3. The 47 Ronin vs. Kira Yoshinaka (The Ako Vendetta)
In Samurai history, there’s no more famous story of vendetta than the tale of the 47 Ronin, which has become one of Japan’s most treasured pieces of national folklore. As the story goes, the feud originally began in the 1600s between Asano Nagonori, a feudal lord, and Kira Yoshinaka, an official who worked for the Shogun, the head military official in Japan. Kira was supposedly a rude and ill-tempered man, and it’s said he regularly disrespected the more unflappable Asano. After repeated insults, Asano finally drew his sword and attacked Kira, but he only succeeded in slashing the other’s face before he was subdued and arrested. For his crime, Asano was forced to commit seppuku, a ritualistic suicide that’s better known in the West as “hara-kiri.” Asano’s death meant that his Samurai retainers had become Ronin—warriors without a master or purpose. Most went their separate ways, but a group of 47 loyal members, led by Oishi Yoshio, swore to avenge Asano’s death.
How it Ended:
Kira was wary that the Ronin would try to seek revenge, so they were forced to lie in wait for over a year, carefully disguising their motives by taking on menial jobs and pretending to be poor and undisciplined. But two years after Asano’s death, the Ronin finally attacked. They converged on Kira’s mansion, and after defeating several rival Samurai in combat, they found Kira cowering in a back room and killed him by cutting off his head. They took the head with them and placed it on their master Asano’s tomb before turning themselves in to the authorities. Though they may have been victorious in the feud, the 47 Ronin were still charged with murder, and they were forced to commit seppuku in the same fashion as their master.
2. Al Capone vs. Bugs Moran
Prohibition-era gangsters Al Capone and Bugs Moran managed to control the Chicago underworld for most of the 1920s. They ran liquor, operated casinos, and opened brothels, all with little fear of retaliation from the police. What both men did fear, though, was each other. For years prior to Capone’s imprisonment, the two engaged in a bloody feud that included robbery, arson, and murder. The trouble started when Capone’s Southside Italian gang started to rise to power through violence and intimidation. Moran’s Irish Northsiders took a strong dislike to Capone’s brutal tactics, and Moran himself regularly lambasted Capone in the press, calling him “Scarface” and a “grease ball.” On more than one occasion, Moran and his associates performed drive-by shootings on Capone’s cars and businesses, and both men had properties owned by the other burned to the ground.
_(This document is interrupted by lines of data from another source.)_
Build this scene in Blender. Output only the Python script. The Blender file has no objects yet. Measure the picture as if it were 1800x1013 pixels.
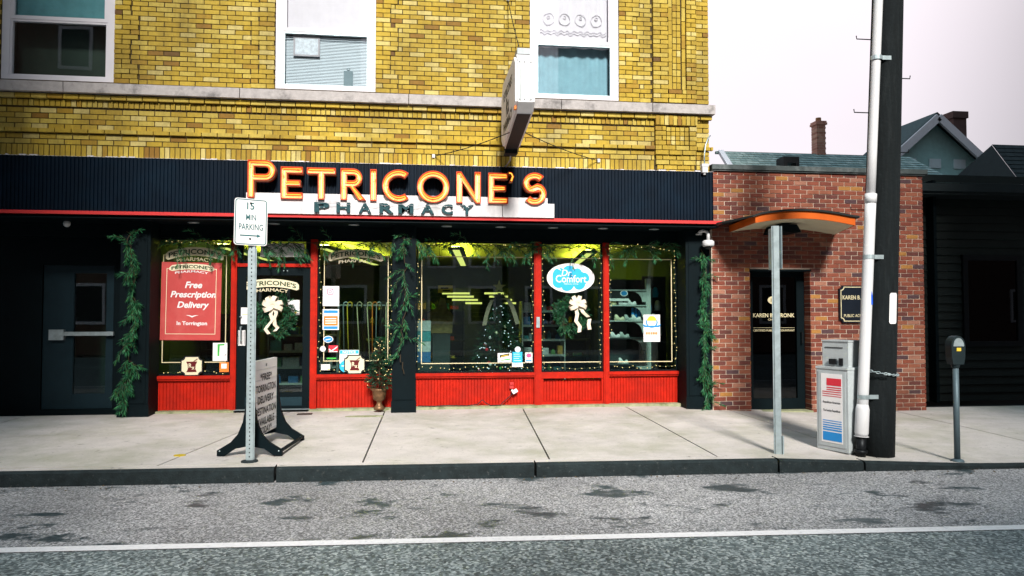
import bpy, math, random
from mathutils import Vector, Matrix
R = random.Random(11)
SC = bpy.context.scene
COL = SC.collection
rad = math.radians

# ------------------------------------------------------------------ camera
CAM = Vector((0, -10.7, 1.42))
YAW, PITCH, FPX = rad(7.1), math.atan(44 / 1300.0), 1300.0
FW = Vector((math.sin(YAW) * math.cos(PITCH), math.cos(YAW) * math.cos(PITCH), math.sin(PITCH)))
RT = Vector((math.cos(YAW), -math.sin(YAW), 0))
UP = RT.cross(FW)
cd = bpy.data.cameras.new('camera'); co = bpy.data.objects.new('camera', cd); COL.objects.link(co)
cd.sensor_width = 36; cd.lens = 26; cd.clip_start = .05; cd.clip_end = 2000
co.matrix_world = Matrix(((RT.x, UP.x, -FW.x, CAM.x), (RT.y, UP.y, -FW.y, CAM.y), (RT.z, UP.z, -FW.z, CAM.z), (0, 0, 0, 1)))
SC.camera = co

# ------------------------------------------------------------------ overcast sky, one soft sun
SUN = Vector((.02, -.81, .59)).normalized()
wd = bpy.data.worlds.new('World'); SC.world = wd; wd.use_nodes = True
nt = wd.node_tree; nt.nodes.clear()
wo = nt.nodes.new('ShaderNodeOutputWorld'); bg = nt.nodes.new('ShaderNodeBackground')
sk = nt.nodes.new('ShaderNodeTexSky'); sk.sky_type = 'NISHITA'; sk.sun_disc = False
sk.sun_elevation = math.asin(SUN.z); sk.sun_rotation = math.atan2(SUN.x, SUN.y)
tc = nt.nodes.new('ShaderNodeTexCoord'); nz = nt.nodes.new('ShaderNodeTexNoise')
nz.inputs['Scale'].default_value = 1.6; nz.inputs['Detail'].default_value = 4
cr = nt.nodes.new('ShaderNodeValToRGB')
cr.color_ramp.elements[0].position = .30; cr.color_ramp.elements[0].color = (.90, .81, .86, 1)
cr.color_ramp.elements[1].position = .66; cr.color_ramp.elements[1].color = (1.05, .955, 1.0, 1)
L = nt.links.new
def wmath(op, a, b=None, c=None):
    n = nt.nodes.new('ShaderNodeMath'); n.operation = op
    for i, v in enumerate((a, b, c)):
        if v is None: continue
        if isinstance(v, (int, float)): n.inputs[i].default_value = v
        else: L(v, n.inputs[i])
    return n.outputs[0]
sx_ = nt.nodes.new('ShaderNodeSeparateXYZ'); L(tc.outputs['Generated'], sx_.inputs[0])
zz = wmath('MAXIMUM', sx_.outputs['Z'], 0.0)
grad = wmath('MULTIPLY_ADD', zz, 2.4, 3.95)           # overcast: the zenith is brighter than the horizon
dp = nt.nodes.new('ShaderNodeVectorMath'); dp.operation = 'DOT_PRODUCT'; L(tc.outputs['Generated'], dp.inputs[0]); dp.inputs[1].default_value = SUN
hot = wmath('POWER', wmath('MAXIMUM', dp.outputs['Value'], 0.0), 4.0)
grad = wmath('MULTIPLY_ADD', hot, 1.5, grad)         # thin cloud round the sun
east_dark = nt.nodes.new('ShaderNodeMapRange'); east_dark.interpolation_type = 'SMOOTHSTEP'
for i, v in ((1, .53), (2, .78), (3, 1.0), (4, .34)): east_dark.inputs[i].default_value = v
L(wmath('MULTIPLY_ADD', nz.outputs['Fac'], .12, wmath('ADD', sx_.outputs['X'], -.05)), east_dark.inputs[0])   # sky darkened to the east, an added edge falloff
lum = wmath('MULTIPLY', grad, east_dark.outputs[0])
mv = nt.nodes.new('ShaderNodeMixRGB'); mv.blend_type = 'MULTIPLY'; mv.inputs[0].default_value = 1
L(tc.outputs['Generated'], nz.inputs['Vector']); L(nz.outputs['Fac'], cr.inputs['Fac']); L(cr.outputs['Color'], mv.inputs[1]); L(lum, mv.inputs[2])
tr_ = nt.nodes.new('ShaderNodeMapRange'); tr_.interpolation_type = 'SMOOTHSTEP'; tr_.inputs[1].default_value = .39; tr_.inputs[2].default_value = .66; L(zz, tr_.inputs[0])
tint = nt.nodes.new('ShaderNodeMixRGB'); tint.inputs[1].default_value = (1,1,1,1); tint.inputs[2].default_value = (.36,.60,.68,1); L(tr_.outputs[0], tint.inputs[0])   # cloud thins to blue overhead
tcol = nt.nodes.new('ShaderNodeMixRGB'); tcol.blend_type = 'MULTIPLY'; tcol.inputs[0].default_value = 1; L(mv.outputs['Color'], tcol.inputs[1]); L(tint.outputs['Color'], tcol.inputs[2])
mx = nt.nodes.new('ShaderNodeMixRGB'); mx.inputs[0].default_value = .95
L(sk.outputs['Color'], mx.inputs[1]); L(tcol.outputs['Color'], mx.inputs[2])
L(mx.outputs['Color'], bg.inputs['Color']); bg.inputs['Strength'].default_value = .05
L(bg.outputs[0], wo.inputs[0])
sl = bpy.data.lights.new('sun', 'SUN'); sl.energy = 1.5; sl.angle = rad(10); sl.color = (1, .96, .9)
so = bpy.data.objects.new('sun', sl); COL.objects.link(so); so.rotation_euler = SUN.to_track_quat('Z', 'Y').to_euler()
SC.view_settings.view_transform = 'Standard'; SC.view_settings.look = 'None'
SC.view_settings.exposure = 2.2; SC.view_settings.gamma = 1
SC.render.engine = 'CYCLES'
cy = SC.cycles
cy.use_denoising = True; cy.max_bounces = 8; cy.transparent_max_bounces = 24; cy.diffuse_bounces = 3; cy.glossy_bounces = 3
cy.caustics_reflective = False; cy.caustics_refractive = False; cy.sample_clamp_indirect = 6

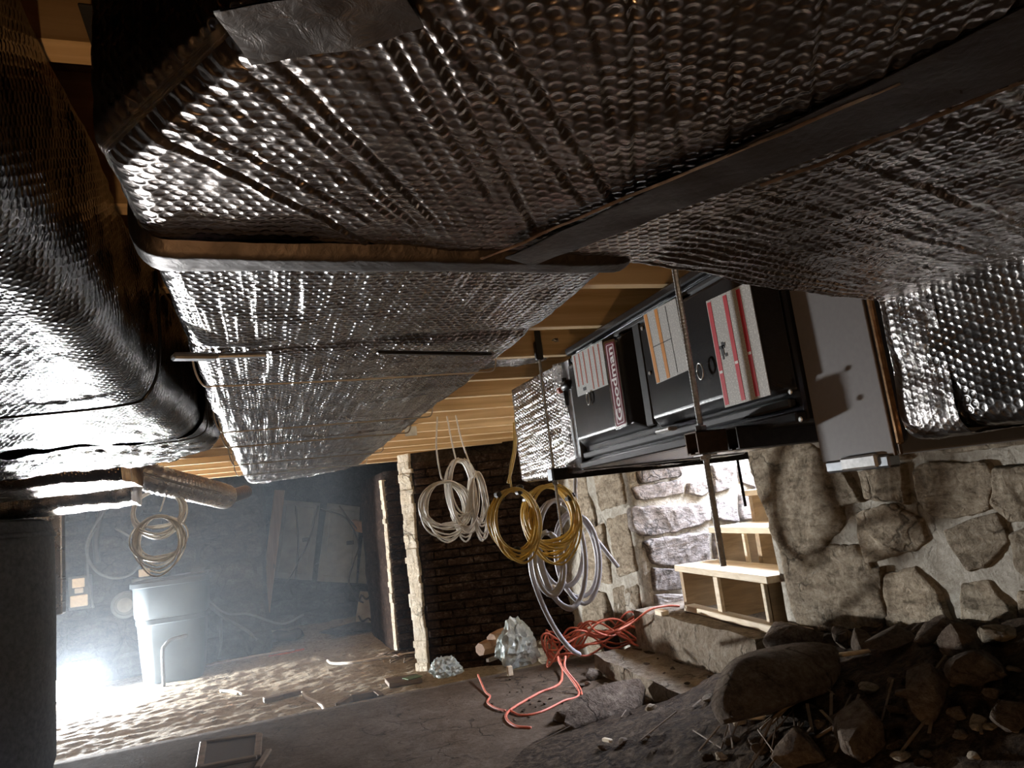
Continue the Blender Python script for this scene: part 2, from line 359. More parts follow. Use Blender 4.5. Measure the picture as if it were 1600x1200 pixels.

In one particularly grisly incident, Moran’s crew abducted Capone’s personal bodyguard and tortured him for hours before killing him and ditching the body.
How it Ended:
Capone and Moran’s organizations continued to trade punches throughout the late 1920s. Moran made several attempts on Capone’s life, and he regularly had his gang raid Capone’s shipments of illegal liquor. The tension finally got the better of Capone in 1929, when he allegedly ordered the St. Valentine’s Day Massacre, which saw seven of Moran’s men lined up and shot hundreds of times with Tommy guns. The massacre marked the beginning of the end of Moran’s criminal empire, but it also drew the ire of the federal government, which arrested Capone on tax evasion charges two years later. After being released, Capone was never able to reestablish his criminal empire. Moran, meanwhile, was later arrested for bank robbery, and died in prison at the age of 65.
1. Hatfields vs. McCoys
There’s simply no feud more noteworthy than the legendary conflict between West Virginia’s Hatfield family and Kentucky’s McCoys, which has come to be the most famous historical example of the destructive power of vendettas. The differences between the wealthy Hatfields and the more working class McCoys started during the Civil War. The pro-Confederate Hatfields made no secret of their disdain for the McCoy’s support of the Union, and they were even suspected of killing one of the McCoys who served in the Union army. But the feud didn’t really begin to gain steam until 1878, when a dispute over ownership of a pig ended with the McCoys killing one of the Hatfields. From here, the conflict escalated into an all-out war, with both sides regularly perpetrating killings, beatings, and kidnappings against the other. In one of the feud’s most dramatic chapters, Roseanna McCoy began an affair with one of the Hatfield boys, and the familial strains caused by the relationship (which was eventually abandoned) led to a series of brutal murders on both sides.
How it Ended:
The feud reached its bloody peak in 1888. In what has come to be known as the New Year’s Night Massacre, a group of Hatfields attacked the McCoy cabin in the middle of the night. After opening fire on the cabin, killing two children, and brutally beating their mother, the men burned the house down. This incident, along with a string of other killings during the 1880s, eventually got the law involved, and the governors of both Kentucky and West Virginia even deployed state militias to help get the situation under control. After a manhunt, several of the Hatfields were arrested for their part in the New Year’s Night massacre, and at least seven were given life sentences in prison.
In 1891, after ten years of bitter conflict and more than a dozen deaths, the two families finally agreed to a truce, and from there the feud eventually eroded. Amazingly, and despite their family histories of violence against one another, descendants of the Hatfields and McCoys have regularly had friendly reunions in the years since, most recently in 2003. In perhaps the most bizarre meeting of all, the two groups even appeared as rival contestants on the TV game show Family Feud.